** WHAT THE EXERCISE ASKS **
Reproduce the material in full, exactly as written.
# START OF PROVIDED DATA
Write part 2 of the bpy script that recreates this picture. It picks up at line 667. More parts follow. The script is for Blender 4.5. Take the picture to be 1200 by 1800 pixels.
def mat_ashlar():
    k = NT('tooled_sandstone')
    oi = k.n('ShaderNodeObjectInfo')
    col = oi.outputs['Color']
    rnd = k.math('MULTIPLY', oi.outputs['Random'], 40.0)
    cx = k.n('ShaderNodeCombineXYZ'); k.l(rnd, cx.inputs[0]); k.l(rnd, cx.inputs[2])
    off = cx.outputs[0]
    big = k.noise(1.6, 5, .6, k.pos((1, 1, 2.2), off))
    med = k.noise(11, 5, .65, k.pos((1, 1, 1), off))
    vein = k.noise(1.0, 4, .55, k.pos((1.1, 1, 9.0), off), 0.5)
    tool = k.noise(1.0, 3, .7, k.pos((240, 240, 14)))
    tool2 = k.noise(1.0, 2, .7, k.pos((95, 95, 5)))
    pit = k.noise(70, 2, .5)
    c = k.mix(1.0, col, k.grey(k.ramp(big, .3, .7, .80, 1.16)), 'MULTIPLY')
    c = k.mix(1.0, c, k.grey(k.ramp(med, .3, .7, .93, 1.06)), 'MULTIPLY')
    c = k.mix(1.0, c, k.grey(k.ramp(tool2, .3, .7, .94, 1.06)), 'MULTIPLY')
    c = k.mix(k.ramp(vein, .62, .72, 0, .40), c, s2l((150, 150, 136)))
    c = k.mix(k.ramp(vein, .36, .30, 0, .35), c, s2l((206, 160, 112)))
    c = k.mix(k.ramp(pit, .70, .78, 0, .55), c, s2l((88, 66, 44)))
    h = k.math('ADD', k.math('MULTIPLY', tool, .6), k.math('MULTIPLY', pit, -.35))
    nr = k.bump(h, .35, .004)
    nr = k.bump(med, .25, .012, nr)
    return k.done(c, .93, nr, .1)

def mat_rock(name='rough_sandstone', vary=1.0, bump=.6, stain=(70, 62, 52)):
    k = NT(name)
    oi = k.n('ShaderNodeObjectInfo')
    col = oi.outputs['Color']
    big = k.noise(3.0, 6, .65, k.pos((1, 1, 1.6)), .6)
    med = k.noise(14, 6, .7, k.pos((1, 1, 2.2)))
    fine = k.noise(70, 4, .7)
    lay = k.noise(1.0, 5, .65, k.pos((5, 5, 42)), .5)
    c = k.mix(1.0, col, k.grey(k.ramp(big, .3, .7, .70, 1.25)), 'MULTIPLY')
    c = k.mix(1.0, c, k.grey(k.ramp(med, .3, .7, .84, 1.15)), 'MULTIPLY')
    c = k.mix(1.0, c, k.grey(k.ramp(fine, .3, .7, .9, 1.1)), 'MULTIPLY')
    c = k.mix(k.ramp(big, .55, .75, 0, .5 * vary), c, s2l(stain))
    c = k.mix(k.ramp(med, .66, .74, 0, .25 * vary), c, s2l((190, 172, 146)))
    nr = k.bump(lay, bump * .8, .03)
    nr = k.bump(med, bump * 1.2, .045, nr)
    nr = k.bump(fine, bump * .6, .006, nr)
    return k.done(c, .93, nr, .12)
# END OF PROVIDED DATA
** REPLY TO THE TASK **
Write part 2 of the bpy script that recreates this picture. It picks up at line 667. More parts follow. The script is for Blender 4.5. Take the picture to be 1200 by 1800 pixels.
def mat_ashlar():
    k = NT('tooled_sandstone')
    oi = k.n('ShaderNodeObjectInfo')
    col = oi.outputs['Color']
    rnd = k.math('MULTIPLY', oi.outputs['Random'], 40.0)
    cx = k.n('ShaderNodeCombineXYZ'); k.l(rnd, cx.inputs[0]); k.l(rnd, cx.inputs[2])
    off = cx.outputs[0]
    big = k.noise(1.6, 5, .6, k.pos((1, 1, 2.2), off))
    med = k.noise(11, 5, .65, k.pos((1, 1, 1), off))
    vein = k.noise(1.0, 4, .55, k.pos((1.1, 1, 9.0), off), 0.5)
    tool = k.noise(1.0, 3, .7, k.pos((240, 240, 14)))
    tool2 = k.noise(1.0, 2, .7, k.pos((95, 95, 5)))
    pit = k.noise(70, 2, .5)
    c = k.mix(1.0, col, k.grey(k.ramp(big, .3, .7, .80, 1.16)), 'MULTIPLY')
    c = k.mix(1.0, c, k.grey(k.ramp(med, .3, .7, .93, 1.06)), 'MULTIPLY')
    c = k.mix(1.0, c, k.grey(k.ramp(tool2, .3, .7, .94, 1.06)), 'MULTIPLY')
    c = k.mix(k.ramp(vein, .62, .72, 0, .40), c, s2l((150, 150, 136)))
    c = k.mix(k.ramp(vein, .36, .30, 0, .35), c, s2l((206, 160, 112)))
    c = k.mix(k.ramp(pit, .70, .78, 0, .55), c, s2l((88, 66, 44)))
    h = k.math('ADD', k.math('MULTIPLY', tool, .6), k.math('MULTIPLY', pit, -.35))
    nr = k.bump(h, .35, .004)
    nr = k.bump(med, .25, .012, nr)
    return k.done(c, .93, nr, .1)

def mat_rock(name='rough_sandstone', vary=1.0, bump=.6, stain=(70, 62, 52)):
    k = NT(name)
    oi = k.n('ShaderNodeObjectInfo')
    col = oi.outputs['Color']
    big = k.noise(3.0, 6, .65, k.pos((1, 1, 1.6)), .6)
    med = k.noise(14, 6, .7, k.pos((1, 1, 2.2)))
    fine = k.noise(70, 4, .7)
    lay = k.noise(1.0, 5, .65, k.pos((5, 5, 42)), .5)
    c = k.mix(1.0, col, k.grey(k.ramp(big, .3, .7, .70, 1.25)), 'MULTIPLY')
    c = k.mix(1.0, c, k.grey(k.ramp(med, .3, .7, .84, 1.15)), 'MULTIPLY')
    c = k.mix(1.0, c, k.grey(k.ramp(fine, .3, .7, .9, 1.1)), 'MULTIPLY')
    c = k.mix(k.ramp(big, .55, .75, 0, .5 * vary), c, s2l(stain))
    c = k.mix(k.ramp(med, .66, .74, 0, .25 * vary), c, s2l((190, 172, 146)))
    nr = k.bump(lay, bump * .8, .03)
    nr = k.bump(med, bump * 1.2, .045, nr)
    nr = k.bump(fine, bump * .6, .006, nr)
    return k.done(c, .93, nr, .12)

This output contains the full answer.